In part because of these doubts, mining companies sucessfully lobbied for the adoption in the summer of 1980 of domestic legislation to license US miners to begin site specific exploration by 1982 and site specific exploitation by Jan. 1 , 1988. Such legislation could in theory provide some protection for US mining companies in the so-called "interim period" before an international treaty comes into force or even in the absence of such a treaty entirely.

Treaty provisions are not exempt from criticism, after all, even though they are the product of genuine negotiation between two sharply defined views. The problem is that all 130 developing countries and a fair of number of developed countries would consider unilateral mining to be in direct violation of international law -- or at the very least of the 1970 General Assembly resolution adopted during the Nixon administration by a vote of 108 to 0 (with the Soviet bloc abstaining and the United States voting in favor) that deep seabed resources are "the common heritage of mankind," to be exploited only "in accordance with an international regime to be created."

There is also the fact that the other areas of the draft treaty contain provisions of equal if not greater importance to the US national interest, most critically the preservation of freedom of navigation and overflight on the high seas, in the new "200-mile exclusive economic zones," and in straits like Gibraltar or Hormuz. The draft treaty also assures that the United States may claim its hard mineral resources, especially oil, in the areas of the continental margin that extend beyond 200 miles, subject only to minimal revenue-sharing provisions. Whales within and without the 200-mile economic zone receive special attention in a provision that should enhance their long-term conservation as a unique species. The draft treaty also makes important contributions to the evolution of international law for the protection of the marine environment, particularly in the area of vessel-source pollution.

In spite of these points, it is the administration's sympathy with the mining companies' view that led it to announce last week that its delegation had been instructed to seek a delay in the adoption of a formal draft treaty until a major policy review can be completed.

Whatever the result, the US delegation is likely to have its work cut out for it, since most other countries in the conference, developed and developing alike , came to New York to negotiate what they consider to be the remaining outstanding issues, not to reopen compromise texts resulting from the hardfought battles of the past seven years. These issues are complicated enough, involving as they do the establishment of a preparatory commission that will draft the provisional rules and regulatons for the authority; participation (which entities in addition to recognize states can sign the treaty); and, finally, preparatory investment protection for US mining companies during the interim period, an issue put on the agenda by the United States last summer in Geneva.

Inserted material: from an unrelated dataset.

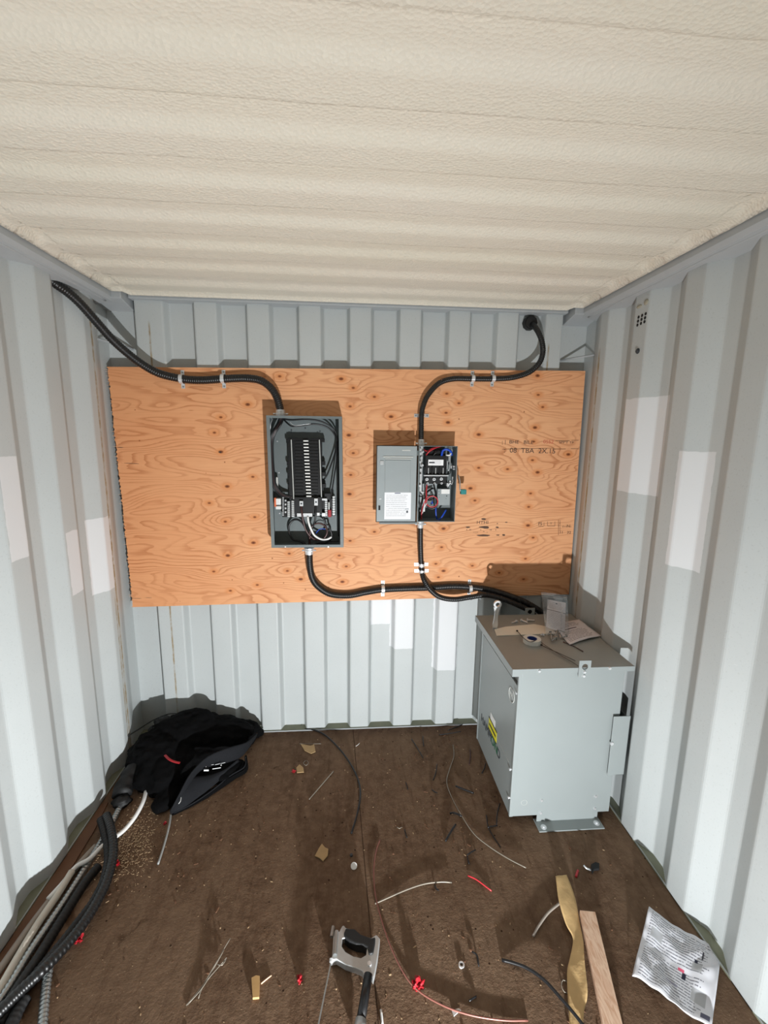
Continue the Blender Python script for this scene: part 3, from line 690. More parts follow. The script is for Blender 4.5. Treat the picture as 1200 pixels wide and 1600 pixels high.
for (px, py, w) in ((686, 768, .002), (686, 773, .002), (686.5, 777, .0015), (698, 775, .003), (697, 779, .0015)):
    bm = BM(); c = wy(px, py, -.0605); cyl(bm, c, c+Vector((0, .002, 0)), w, 8); build('plate_hole', bm, 'black_matte', sw)
bm = BM(); rect(bm, 660, 756, 683, 772, -.03, -.004); build('back_plate', bm, 'switch_grey', sw)
bm = BM(); rect(bm, 698, 720, 699.5, 733, -.08, -.05); rect(bm, 700.5, 712, 704, 722, -.05, -.02); rect(bm, 704, 728, 706, 732, -.07, -.03); rect(bm, 708, 728, 710.5, 730.5, -.08, -.05); rect(bm, 708, 732, 710.5, 734, -.08, -.05)
bm.free()
for q in ((698, 720, 699.5, 733, -.08, -.05), (700.5, 712, 704, 722, -.05, -.02), (704, 728, 706, 732, -.07, -.03), (708, 728, 710.5, 730.5, -.08, -.05), (708, 732, 710.5, 734, -.08, -.05), (706.5, 745, 708, 751, -.08, -.06), (698, 755, 701, 760, -.08, -.05), (702, 751, 705, 755, -.08, -.05)):
    bm = BM(); rect(bm, *q); build('switch_linkage', bm, 'steel_bright', sw, bevel=.0006)
wires(sw, [('steel_bright', .0025, [(702, 712, -.07), (703, 722, -.07), (702, 732, -.07), (700, 736, -.07)]),
           ('steel_bright', .002, [(699, 762, -.08), (703, 755, -.085), (706, 757, -.085), (708, 750, -.085)])], 'spring')
wires(sw, [('wire_red', .0034, [(690, 697, -.06), (680, 700, -.085), (670, 706, -.09), (666, 711, -.08)]),
           ('wire_red', .0034, [(684, 698, -.05), (674, 701, -.07), (667, 705, -.075), (662, 702, -.06)]),
           ('wire_black', .0038, [(686, 702, -.07), (681, 707, -.08), (676, 713, -.07)]),
           ('wire_blue', .0058, [(690, 712, -.07), (692, 704, -.085), (698, 702, -.09), (704, 705, -.085), (706, 711, -.07)]),
           ('wire_white', .004, [(697, 711, -.08), (703, 711, -.085), (706, 703, -.07), (699, 698, -.06)]),
           ('wire_red', .0036, [(667, 757, -.07), (666, 768, -.08), (666, 778, -.085), (662, 788, -.08), (659, 800, -.06), (658, 814, -.055)]),
           ('wire_red', .0032, [(665, 790, -.085), (668, 779, -.092), (675, 775, -.094), (682, 778, -.094), (684, 785, -.094), (680, 791, -.094), (673, 792, -.092), (667, 788, -.09), (665, 782, -.085)]),
           ('wire_white', .0022, [(667, 786, -.094), (663, 793, -.09), (660, 802, -.07)]),
           ('wire_black', .0045, [(678, 757, -.07), (680, 768, -.075), (683, 780, -.085), (683, 790, -.08), (676, 795, -.075), (668, 792, -.07), (665, 780, -.07), (668, 768, -.06), (676, 763, -.05)]),
           ('wire_black', .0035, [(654.5, 775, -.06), (660, 777, -.06), (660, 786, -.06), (656, 796, -.05)]),
           ('wire_black', .004, [(669, 782, -.088), (674, 778, -.088), (678, 784, -.088), (673, 788, -.088)]),
           ('wire_blue', .0036, [(681, 790, -.07), (681, 800, -.07), (682, 808, -.065), (684, 813, -.06)]),
           ('wire_blue', .0044, [(684, 814, -.07), (690, 808, -.08), (695, 800, -.075), (697, 797, -.07)]),
           ('wire_blue', .0028, [(673, 785, -.09), (676, 787, -.092), (675, 782, -.09)])])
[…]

The last three administrations, two Republican and one Democratic, have all supported the goal of a widely accepted Law of the Sea treaty as the best way to protect the interests of all nations, including the United States. The new administation shares the same objective, but whether progress can be made toward it at this session remains to be seen. What really is at stake is the opportunity to establish by treaty the rule of law for an area that covers nearly three-quarters of the surface of the globe.